→ **Directive**: Transcribe the listing below from its opening line up to and including the line that contains "box(bm, XW, WY0, 0, XW"; reproduce nothing else.

→ **Data provided**:

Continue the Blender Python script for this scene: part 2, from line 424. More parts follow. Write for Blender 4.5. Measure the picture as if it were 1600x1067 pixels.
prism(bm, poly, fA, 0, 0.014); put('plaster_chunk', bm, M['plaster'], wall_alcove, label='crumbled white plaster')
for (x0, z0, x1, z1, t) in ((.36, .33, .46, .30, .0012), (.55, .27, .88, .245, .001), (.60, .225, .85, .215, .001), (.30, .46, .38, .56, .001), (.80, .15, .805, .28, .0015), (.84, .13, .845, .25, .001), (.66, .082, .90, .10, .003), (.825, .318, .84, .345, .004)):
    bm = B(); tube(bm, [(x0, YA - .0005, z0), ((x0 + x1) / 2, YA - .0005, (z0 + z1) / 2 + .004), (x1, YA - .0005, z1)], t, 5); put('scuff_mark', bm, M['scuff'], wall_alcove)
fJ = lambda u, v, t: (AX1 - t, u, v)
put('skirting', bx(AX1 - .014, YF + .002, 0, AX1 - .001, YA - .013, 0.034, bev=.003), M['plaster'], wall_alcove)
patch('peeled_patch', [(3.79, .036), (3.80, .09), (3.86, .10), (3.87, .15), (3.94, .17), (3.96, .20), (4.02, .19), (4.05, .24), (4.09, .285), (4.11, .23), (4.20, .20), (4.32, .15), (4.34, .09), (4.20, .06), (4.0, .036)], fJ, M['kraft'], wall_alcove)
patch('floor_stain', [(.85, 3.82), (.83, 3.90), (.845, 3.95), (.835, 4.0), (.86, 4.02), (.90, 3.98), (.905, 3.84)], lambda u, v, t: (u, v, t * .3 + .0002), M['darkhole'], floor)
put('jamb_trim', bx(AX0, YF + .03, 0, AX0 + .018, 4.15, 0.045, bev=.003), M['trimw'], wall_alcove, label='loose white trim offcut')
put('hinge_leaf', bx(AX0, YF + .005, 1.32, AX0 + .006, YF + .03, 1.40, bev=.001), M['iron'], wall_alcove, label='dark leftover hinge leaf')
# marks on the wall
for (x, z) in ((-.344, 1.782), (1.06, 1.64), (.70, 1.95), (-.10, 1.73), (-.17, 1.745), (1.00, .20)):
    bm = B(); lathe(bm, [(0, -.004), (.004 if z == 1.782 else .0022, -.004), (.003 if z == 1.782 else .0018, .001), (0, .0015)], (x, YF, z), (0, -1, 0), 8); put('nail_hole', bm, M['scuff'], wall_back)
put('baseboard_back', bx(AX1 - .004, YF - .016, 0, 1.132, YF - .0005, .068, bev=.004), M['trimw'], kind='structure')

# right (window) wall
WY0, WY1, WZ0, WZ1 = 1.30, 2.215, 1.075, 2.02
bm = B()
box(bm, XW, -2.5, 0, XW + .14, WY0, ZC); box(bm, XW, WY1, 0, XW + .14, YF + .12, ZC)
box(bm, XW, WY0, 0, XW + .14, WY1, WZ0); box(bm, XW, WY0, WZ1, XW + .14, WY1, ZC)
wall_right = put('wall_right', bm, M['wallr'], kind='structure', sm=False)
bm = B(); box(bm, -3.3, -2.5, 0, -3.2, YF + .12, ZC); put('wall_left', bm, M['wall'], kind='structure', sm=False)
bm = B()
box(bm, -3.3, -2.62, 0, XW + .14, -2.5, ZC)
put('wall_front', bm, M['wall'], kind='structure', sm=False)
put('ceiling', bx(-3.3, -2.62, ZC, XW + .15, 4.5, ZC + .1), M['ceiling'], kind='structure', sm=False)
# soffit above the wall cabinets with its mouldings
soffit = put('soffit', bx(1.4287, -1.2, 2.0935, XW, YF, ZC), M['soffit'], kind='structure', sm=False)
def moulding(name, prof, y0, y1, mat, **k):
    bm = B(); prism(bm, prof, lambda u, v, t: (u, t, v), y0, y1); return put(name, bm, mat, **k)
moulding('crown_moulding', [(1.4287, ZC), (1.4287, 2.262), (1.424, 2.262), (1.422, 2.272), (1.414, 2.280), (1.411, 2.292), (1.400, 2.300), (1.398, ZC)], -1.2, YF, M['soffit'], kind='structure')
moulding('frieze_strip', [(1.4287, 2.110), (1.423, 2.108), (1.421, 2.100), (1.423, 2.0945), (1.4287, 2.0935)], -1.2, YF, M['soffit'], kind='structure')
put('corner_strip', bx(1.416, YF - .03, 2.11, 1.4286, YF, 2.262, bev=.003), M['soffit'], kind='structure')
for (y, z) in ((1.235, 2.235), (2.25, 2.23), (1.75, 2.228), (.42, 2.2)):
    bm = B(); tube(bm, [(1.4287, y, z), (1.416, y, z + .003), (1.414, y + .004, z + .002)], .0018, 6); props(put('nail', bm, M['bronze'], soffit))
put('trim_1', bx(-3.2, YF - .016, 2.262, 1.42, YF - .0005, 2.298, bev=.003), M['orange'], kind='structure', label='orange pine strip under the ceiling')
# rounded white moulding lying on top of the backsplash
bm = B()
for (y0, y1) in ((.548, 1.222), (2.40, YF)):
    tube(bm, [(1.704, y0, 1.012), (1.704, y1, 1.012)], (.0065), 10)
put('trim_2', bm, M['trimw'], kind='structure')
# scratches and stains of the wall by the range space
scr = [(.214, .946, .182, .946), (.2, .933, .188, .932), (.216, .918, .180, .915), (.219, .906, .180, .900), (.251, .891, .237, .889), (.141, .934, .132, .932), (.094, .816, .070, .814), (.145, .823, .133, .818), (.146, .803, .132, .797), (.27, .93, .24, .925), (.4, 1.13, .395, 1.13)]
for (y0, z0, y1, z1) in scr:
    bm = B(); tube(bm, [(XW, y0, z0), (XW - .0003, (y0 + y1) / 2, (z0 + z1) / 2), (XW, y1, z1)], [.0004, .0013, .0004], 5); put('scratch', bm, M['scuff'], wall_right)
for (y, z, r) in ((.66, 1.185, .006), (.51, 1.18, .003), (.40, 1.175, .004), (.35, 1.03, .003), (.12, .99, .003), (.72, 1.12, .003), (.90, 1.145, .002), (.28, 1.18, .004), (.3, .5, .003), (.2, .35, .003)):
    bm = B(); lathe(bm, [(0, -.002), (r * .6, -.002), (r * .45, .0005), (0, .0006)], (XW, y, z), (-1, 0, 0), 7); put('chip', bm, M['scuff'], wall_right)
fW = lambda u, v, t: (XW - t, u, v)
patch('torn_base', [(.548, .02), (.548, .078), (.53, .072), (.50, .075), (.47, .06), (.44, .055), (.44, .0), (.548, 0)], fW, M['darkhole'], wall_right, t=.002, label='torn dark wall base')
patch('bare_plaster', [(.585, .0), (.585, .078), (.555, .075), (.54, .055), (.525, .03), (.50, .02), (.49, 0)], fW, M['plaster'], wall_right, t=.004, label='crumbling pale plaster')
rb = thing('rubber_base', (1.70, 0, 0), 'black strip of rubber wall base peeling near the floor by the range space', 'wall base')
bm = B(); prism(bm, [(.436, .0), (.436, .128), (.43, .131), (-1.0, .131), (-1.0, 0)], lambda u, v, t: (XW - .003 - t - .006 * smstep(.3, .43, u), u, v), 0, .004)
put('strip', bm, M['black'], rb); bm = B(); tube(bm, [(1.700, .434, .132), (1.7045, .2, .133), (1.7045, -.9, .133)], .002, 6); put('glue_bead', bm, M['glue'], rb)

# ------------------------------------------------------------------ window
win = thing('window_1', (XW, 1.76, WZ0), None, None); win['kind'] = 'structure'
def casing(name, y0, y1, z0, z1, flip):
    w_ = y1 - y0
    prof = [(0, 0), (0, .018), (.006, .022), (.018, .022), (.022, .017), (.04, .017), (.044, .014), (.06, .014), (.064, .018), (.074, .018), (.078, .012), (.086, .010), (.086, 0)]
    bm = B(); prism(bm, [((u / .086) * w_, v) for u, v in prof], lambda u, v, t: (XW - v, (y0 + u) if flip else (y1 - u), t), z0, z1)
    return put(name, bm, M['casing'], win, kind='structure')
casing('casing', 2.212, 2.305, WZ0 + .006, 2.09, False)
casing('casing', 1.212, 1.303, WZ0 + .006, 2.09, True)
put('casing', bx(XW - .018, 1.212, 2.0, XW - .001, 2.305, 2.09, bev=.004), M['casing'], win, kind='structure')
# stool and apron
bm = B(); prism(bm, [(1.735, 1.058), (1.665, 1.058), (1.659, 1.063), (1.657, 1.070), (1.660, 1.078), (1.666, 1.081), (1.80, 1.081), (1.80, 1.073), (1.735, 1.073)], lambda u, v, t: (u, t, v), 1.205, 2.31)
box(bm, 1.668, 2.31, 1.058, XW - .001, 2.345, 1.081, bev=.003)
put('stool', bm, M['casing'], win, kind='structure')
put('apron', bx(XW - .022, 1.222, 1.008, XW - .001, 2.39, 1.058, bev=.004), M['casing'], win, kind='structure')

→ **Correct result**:
Continue the Blender Python script for this scene: part 2, from line 424. More parts follow. Write for Blender 4.5. Measure the picture as if it were 1600x1067 pixels.
prism(bm, poly, fA, 0, 0.014); put('plaster_chunk', bm, M['plaster'], wall_alcove, label='crumbled white plaster')
for (x0, z0, x1, z1, t) in ((.36, .33, .46, .30, .0012), (.55, .27, .88, .245, .001), (.60, .225, .85, .215, .001), (.30, .46, .38, .56, .001), (.80, .15, .805, .28, .0015), (.84, .13, .845, .25, .001), (.66, .082, .90, .10, .003), (.825, .318, .84, .345, .004)):
    bm = B(); tube(bm, [(x0, YA - .0005, z0), ((x0 + x1) / 2, YA - .0005, (z0 + z1) / 2 + .004), (x1, YA - .0005, z1)], t, 5); put('scuff_mark', bm, M['scuff'], wall_alcove)
fJ = lambda u, v, t: (AX1 - t, u, v)
put('skirting', bx(AX1 - .014, YF + .002, 0, AX1 - .001, YA - .013, 0.034, bev=.003), M['plaster'], wall_alcove)
patch('peeled_patch', [(3.79, .036), (3.80, .09), (3.86, .10), (3.87, .15), (3.94, .17), (3.96, .20), (4.02, .19), (4.05, .24), (4.09, .285), (4.11, .23), (4.20, .20), (4.32, .15), (4.34, .09), (4.20, .06), (4.0, .036)], fJ, M['kraft'], wall_alcove)
patch('floor_stain', [(.85, 3.82), (.83, 3.90), (.845, 3.95), (.835, 4.0), (.86, 4.02), (.90, 3.98), (.905, 3.84)], lambda u, v, t: (u, v, t * .3 + .0002), M['darkhole'], floor)
put('jamb_trim', bx(AX0, YF + .03, 0, AX0 + .018, 4.15, 0.045, bev=.003), M['trimw'], wall_alcove, label='loose white trim offcut')
put('hinge_leaf', bx(AX0, YF + .005, 1.32, AX0 + .006, YF + .03, 1.40, bev=.001), M['iron'], wall_alcove, label='dark leftover hinge leaf')
# marks on the wall
for (x, z) in ((-.344, 1.782), (1.06, 1.64), (.70, 1.95), (-.10, 1.73), (-.17, 1.745), (1.00, .20)):
    bm = B(); lathe(bm, [(0, -.004), (.004 if z == 1.782 else .0022, -.004), (.003 if z == 1.782 else .0018, .001), (0, .0015)], (x, YF, z), (0, -1, 0), 8); put('nail_hole', bm, M['scuff'], wall_back)
put('baseboard_back', bx(AX1 - .004, YF - .016, 0, 1.132, YF - .0005, .068, bev=.004), M['trimw'], kind='structure')

# right (window) wall
WY0, WY1, WZ0, WZ1 = 1.30, 2.215, 1.075, 2.02
bm = B()
box(bm, XW, -2.5, 0, XW + .14, WY0, ZC); box(bm, XW, WY1, 0, XW + .14, YF + .12, ZC)
box(bm, XW, WY0, 0, XW + .14, WY1, WZ0); box(bm, XW, WY0, WZ1, XW + .14, WY1, ZC)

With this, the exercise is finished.